John Groom
17526 Private
6th Bn., Bedfordshire Regiment
Killed in Action Saturday, 15th July 1916
Remembered with Honour, Pozieres British Cemetery, Ovillers-La Boisselle, Somme, France, Grave III.D.6

Bedfordshire Regiment Crest (Source: CWGC)
John Groome was born in Hemel Hempstead, Hertfordshire in 1871, the fifth son and child of William Groom and Maria Dell. He was baptised on Good Friday, 26th March 1875 in St Mary’s Church in the town along with three of his older brothers, William, Herman and George. His eldest sibling was in fact a half-brother Harry Dell and he had two younger sisters, Jane and Isabella. Jane died a year after she was born in 1875 and his father William, who was a “Carpenter”, died aged forty-four in 1879 leaving Maria to raise the six children.
The family lived on Bury Road and by 1891 John’s Grandmother Elizabeth Dell was living with the family and like Mara working as a “Charwoman”. John and his brothers Herman and George were all bringing a wage into the home, Herman as a “Coach Builder’s Labourer”, Herman as a “Groom” and John as a “Watercress Labourer”.
By this time John had found a sweetheart, Emma Hobs who lived a few doors away and worked in John Dickinson & Co Limited. John and Emma married on Sunday, 4th August 1895 in St Mary’s Church on the High Street, where they were both living. A few year later, in 1901 John was a “Boarder” with the Ellen Goodyear at Cross Oak Road in Berkhamsted, where he had gone to work as a “Watercress Cutter”.
By the time of the next census in 1911 he and Emma were together again and living at 4 Austin’s Place just off the High Street in Hemel Hempstead where one of Emma’s brothers, John Hobbs also lived with them.
On the outbreak of war, John was forty-four but despite being overage to volunteer, he went to Watford in December where he attested and enlisted with the Bedfordshire Regiment. He was posted to the 6th Battalion at Salisbury Plain for basic training, firs at Andover and then in April 1915 at Cholderton. He left English shores at 6.30pm on the 29th July 1915 aboard the “SS Empress Queen” and disembarked at Le Havre in France at 7 am on the 30th. The Battalion then gathered supplies, formed up with its Division around St Omer, before moving forward to the front line.

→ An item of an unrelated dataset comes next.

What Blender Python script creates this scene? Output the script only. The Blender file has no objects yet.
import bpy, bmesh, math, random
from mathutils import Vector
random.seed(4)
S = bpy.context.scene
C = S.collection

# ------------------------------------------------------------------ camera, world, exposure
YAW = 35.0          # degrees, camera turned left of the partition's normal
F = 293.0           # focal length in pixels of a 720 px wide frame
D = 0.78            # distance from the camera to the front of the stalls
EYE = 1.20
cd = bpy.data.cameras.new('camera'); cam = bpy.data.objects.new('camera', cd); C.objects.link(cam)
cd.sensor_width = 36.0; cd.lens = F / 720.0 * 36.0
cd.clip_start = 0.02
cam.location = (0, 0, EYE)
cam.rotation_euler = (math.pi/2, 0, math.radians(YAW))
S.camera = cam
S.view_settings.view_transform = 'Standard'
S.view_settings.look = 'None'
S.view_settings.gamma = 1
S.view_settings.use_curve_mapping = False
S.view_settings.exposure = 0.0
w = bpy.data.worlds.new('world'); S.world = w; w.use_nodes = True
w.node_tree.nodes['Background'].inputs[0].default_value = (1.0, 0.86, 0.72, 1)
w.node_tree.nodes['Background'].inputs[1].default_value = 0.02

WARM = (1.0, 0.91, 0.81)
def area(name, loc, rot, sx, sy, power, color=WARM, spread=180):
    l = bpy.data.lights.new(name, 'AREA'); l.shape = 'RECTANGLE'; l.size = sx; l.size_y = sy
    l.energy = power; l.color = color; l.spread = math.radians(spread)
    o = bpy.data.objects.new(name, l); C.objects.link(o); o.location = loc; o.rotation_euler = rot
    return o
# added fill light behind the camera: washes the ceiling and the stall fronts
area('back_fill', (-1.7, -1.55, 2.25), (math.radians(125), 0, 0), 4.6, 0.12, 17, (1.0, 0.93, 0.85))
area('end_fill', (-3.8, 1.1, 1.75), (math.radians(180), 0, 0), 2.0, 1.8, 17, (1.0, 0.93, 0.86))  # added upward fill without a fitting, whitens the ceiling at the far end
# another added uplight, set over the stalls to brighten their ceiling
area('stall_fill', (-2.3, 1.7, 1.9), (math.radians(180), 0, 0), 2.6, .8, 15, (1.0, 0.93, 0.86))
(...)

Fore the rest of the year and the first six months of 1916, John spent time in the trenches and performing the normal duties of a frontline soldier in the Great War. Then in mid-July, the 6th Battalion engaged in its first significant action in the Battle of Bazentin Ridge, part of the first phase of the Somme Offensive.

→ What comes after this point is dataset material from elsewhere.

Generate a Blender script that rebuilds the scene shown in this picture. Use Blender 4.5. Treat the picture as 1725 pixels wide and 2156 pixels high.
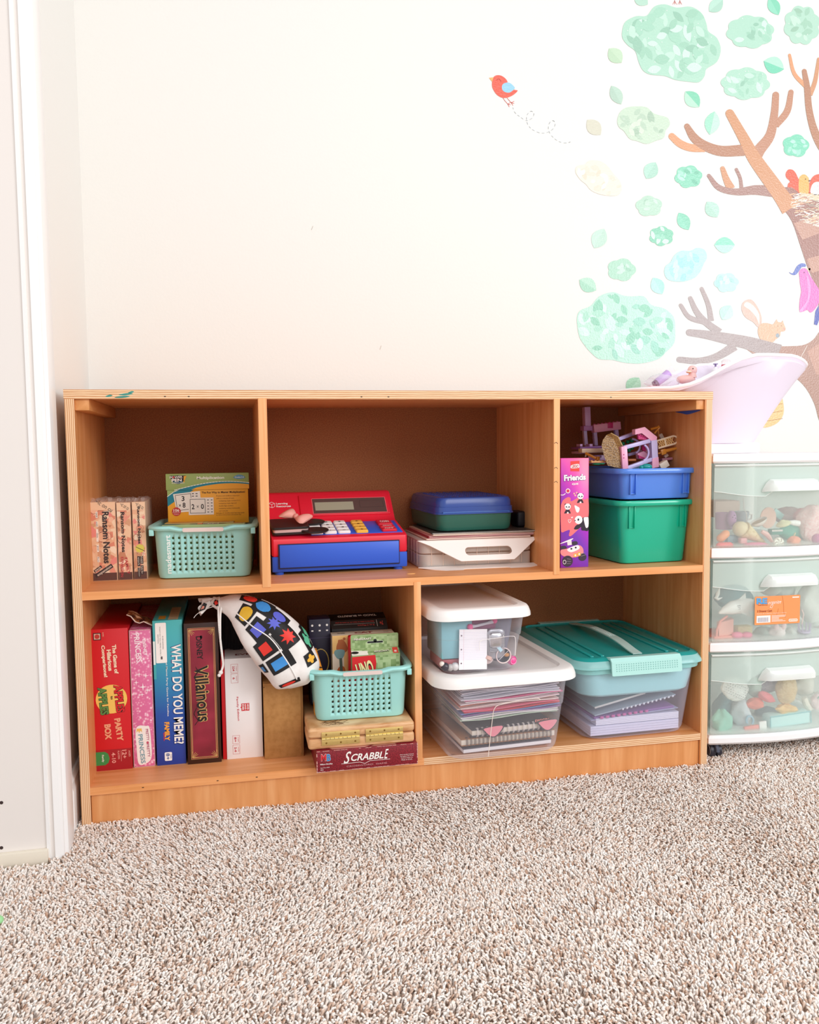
import bpy, bmesh, math, random
import numpy as np
from mathutils import Vector, Matrix, geometry
for o in list(bpy.data.objects): bpy.data.objects.remove(o)
S = bpy.context.scene; COL = S.collection
PI = math.pi
# ---------------------------------------------------------------- camera
CAM = np.array([.27114, -1.52896, .65382])
ROT = np.array([[.97775, -.20948, -.01125], [-.02683, -.0717, -.99707], [.20806, .97518, -.07572]])  # right, down, forward
u_, s_, v_ = np.linalg.svd(ROT); ROT = u_ @ v_
FPX = 1770.69
cd = bpy.data.cameras.new('camera'); cam = bpy.data.objects.new('camera', cd); COL.objects.link(cam)
cd.sensor_fit = 'HORIZONTAL'; cd.sensor_width = 36; cd.lens = 36*FPX/1725; cd.clip_start = .01; cd.clip_end = 50
mw = Matrix.Identity(4)
for i in range(3):
    mw[i][0] = ROT[0][i]; mw[i][1] = -ROT[1][i]; mw[i][2] = -ROT[2][i]; mw[i][3] = CAM[i]
cam.matrix_world = mw
S.camera = cam
# ---------------------------------------------------------------- world, lights, exposure
w = bpy.data.worlds.new('world'); S.world = w; w.use_nodes = True
w.node_tree.nodes['Background'].inputs[0].default_value = (.97, .985, 1, 1)
w.node_tree.nodes['Background'].inputs[1].default_value = .84
def area(name, loc, target, sx, sy, power, col=(1, 1, 1)):
    l = bpy.data.lights.new(name, 'AREA'); l.shape = 'RECTANGLE'; l.size = sx; l.size_y = sy; l.energy = power; l.color = col
    o = bpy.data.objects.new(name, l); COL.objects.link(o); o.location = loc
    d = Vector(target)-Vector(loc); o.rotation_euler = d.to_track_quat('-Z', 'Y').to_euler()
    return o
area('window_light', (3.5, -2.95, 1.5), (.9, .3, .9), 1.15, 1.25, 50, (.96, .98, 1))
area('ceiling_light', (1.35, -2.5, 2.05), (.5, .3, .4), 1.8, 1.2, 26, (1, .985, .96))
S.view_settings.view_transform = 'Standard'; S.view_settings.look = 'None'
S.view_settings.gamma = 1; S.view_settings.exposure = .08; S.view_settings.use_curve_mapping = False
S.cycles.max_bounces = 10; S.cycles.transparent_max_bounces = 32; S.cycles.diffuse_bounces = 5
S.cycles.caustics_reflective = False; S.cycles.caustics_refractive = False
S.cycles.use_denoising = True

# ---------------------------------------------------------------- helpers
def at(px, py, X=None, Y=None, Z=None):
    d = ROT.T @ np.array([(px-862.5)/FPX, (py-1078)/FPX, 1.])
    if Y is not None: k = (Y-CAM[1])/d[1]
    elif Z is not None: k = (Z-CAM[2])/d[2]
    else: k = (X-CAM[0])/d[0]
    return Vector(CAM+k*d)
def px(P):
    v = ROT @ (np.array(P)-CAM); return 862.5+FPX*v[0]/v[2], 1078+FPX*v[1]/v[2]
def front(pl, pr, Z, pt, rz=None, dy=0):
    """front face of an upright box: bottom-left, bottom-right pixel on the board of height Z, a pixel of its top-left"""
    A = at(*pl, Z=Z); B = at(*pr, Z=Z)
    if rz is not None:
        A.y = B.y = (A.y+B.y)/2; A = at(pl[0], pl[1], Y=A.y); B = at(pr[0], pr[1], Y=B.y); A.z = B.z = Z
    A.y += dy; B.y += dy
    r = math.atan2(B.y-A.y, B.x-A.x) if rz is None else rz
    W = (B-A).length
    n = np.array([-math.sin(r), math.cos(r), 0]); d = ROT.T @ np.array([(pt[0]-862.5)/FPX, (pt[1]-1078)/FPX, 1.])
    k = np.dot(n, np.array(A)-CAM)/np.dot(n, d); T = CAM+k*d
    return A, W, T[2]-Z, r
def lin(c):
    return tuple((x/12.92 if x <= .04045 else ((x+.055)/1.055)**2.4) for x in c)
def hexc(h):
    h = h.lstrip('#'); return lin([int(h[i:i+2], 16)/255 for i in (0, 2, 4)])
_m = {}
def M(h, rough=.5, spec=.4, metal=0, coat=0):
    k = (h, rough, spec, metal, coat)
    if k in _m: return _m[k]
    m = bpy.data.materials.new('paint_'+h.lstrip('#')); m.use_nodes = True; b = m.node_tree.nodes['Principled BSDF']
    b.inputs['Base Color'].default_value = (*hexc(h), 1); b.inputs['Roughness'].default_value = rough
    b.inputs['Specular IOR Level'].default_value = spec; b.inputs['Metallic'].default_value = metal
    b.inputs['Coat Weight'].default_value = coat
    _m[k] = m; return m
class NT:
    def __init__(s, name):
        s.m = bpy.data.materials.new(name); s.m.use_nodes = True; s.t = s.m.node_tree; s.b = s.t.nodes['Principled BSDF']; s.out = s.t.nodes['Material Output']
    def n(s, typ, **k):
        x = s.t.nodes.new(typ)
        for a, v in k.items():
            if a[0] == 'i' and a[1:].isdigit(): x.inputs[int(a[1:])].default_value = v
            elif a.startswith('in_'): x.inputs[a[3:].replace('_', ' ')].default_value = v
            else: setattr(x, a, v)
        return x
    def l(s, a, b): s.t.links.new(a, b)
    def tex(s, scale=(1, 1, 1), rot=(0, 0, 0)):
        c = s.n('ShaderNodeTexCoord'); mp = s.n('ShaderNodeMapping'); s.l(c.outputs['Object'], mp.inputs[0])
        mp.inputs['Scale'].default_value = scale; mp.inputs['Rotation'].default_value = rot; return mp.outputs[0]
    def ramp(s, fac, stops):
        r = s.n('ShaderNodeValToRGB'); e = r.color_ramp.elements
        while len(e) < len(stops): e.new(.5)
        for i, (p, c) in enumerate(stops):
            e[i].position = p; e[i].color = (*hexc(c), 1)
        s.l(fac, r.inputs[0]); return r.outputs[0]
def noise_mat(name, scale, stops, nscale=1, detail=4, rough=.5, bump=0, rot=(0, 0, 0), spec=.4, dist=0, bscale=None):
    q = NT(name); v = q.tex(scale, rot); nz = q.n('ShaderNodeTexNoise'); q.l(v, nz.inputs['Vector'])
    nz.inputs['Scale'].default_value = nscale; nz.inputs['Detail'].default_value = detail; nz.inputs['Distortion'].default_value = dist
    q.l(q.ramp(nz.outputs[0], stops), q.b.inputs['Base Color']); q.b.inputs['Roughness'].default_value = rough; q.b.inputs['Specular IOR Level'].default_value = spec
    if bump:
        bp = q.n('ShaderNodeBump'); bp.inputs['Strength'].default_value = bump; bp.inputs['Distance'].default_value = .001
        src = nz
        if bscale:
            src = q.n('ShaderNodeTexNoise'); src.inputs['Scale'].default_value = bscale; src.inputs['Detail'].default_value = 3
            q.l(q.tex(), src.inputs['Vector'])
        q.l(src.outputs[0], bp.inputs['Height']); q.l(bp.outputs[0], q.b.inputs['Normal'])
    return q.m
def clear(name, col, opac, rough=.15, tint='#ffffff', edge=.35, sp=.5):
    """translucent plastic: see-through share, a haze of its own colour, more solid at grazing angles"""
    q = NT(name); q.b.inputs['Base Color'].default_value = (*hexc(col), 1); q.b.inputs['Roughness'].default_value = rough; q.b.inputs['Specular IOR Level'].default_value = sp
    tr = q.n('ShaderNodeBsdfTransparent'); tr.inputs[0].default_value = (*hexc(tint), 1)
    lw = q.n('ShaderNodeLayerWeight'); lw.inputs['Blend'].default_value = .35
    mr = q.n('ShaderNodeMapRange'); q.l(lw.outputs['Facing'], mr.inputs['Value'])
    mr.inputs['To Min'].default_value = opac; mr.inputs['To Max'].default_value = min(1, opac+edge)
    mx = q.n('ShaderNodeMixShader'); q.l(mr.outputs[0], mx.inputs[0]); q.l(tr.outputs[0], mx.inputs[1]); q.l(q.b.outputs[0], mx.inputs[2]); q.l(mx.outputs[0], q.out.inputs[0])
    return q.m
_tx = {}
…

The action commenced on the 14th July and for three days the German positions were attacked with some early success. The 6th Beds were attacked at Pozières, but heavy German machine gun fire held them up about one hundred yards short of the objective and it was forced to dig in.
The Battalion War Diaries record the result of the attack which incurred significant casualties as follows: “Casualties (3 Offs Killed, 32 O.R. Killed) (25 missing) (9 Offrs. Wounded, 174 O.R. Wounded)”. These losses represented about a quarter of the Battalion’s fighting strength at the time. Sadly, John was one of the men who fell during the Battle.
He was Killed in Action on Saturday, 16th July 1916.
A brief notice of his death appeared in the Hemel Gazette on the 29th July 1916 naming him as John Groom. There appears to have been some inconsistency in the spelling of his surname on census and military records, but where John signed his name, for instance on the marriage register, he signed as “Groome” and this is reflected on his military records. His name on the Hemel Hempstead War Memorial is therefore incorrectly inscribed “Groom”.
Following his death, Emma married again in 1919 when she was fifty-four years old, to George Clark at St Paul’s Church on Queen Street.
John was commemorated on the War Memorial plaque in St Mary’s church in Hemel Hempstead where he had been baptised, married and worshipped.
He is Remembered with Honour in Pozieres British Cemetery, Ovillers-La Boisselle, Somme, France, where he is interred in Grave III.D.6.
John was 46 years old when he died.
He was entitled to the 1914-15 Star, the British War Medal and the Allied Victory Medal.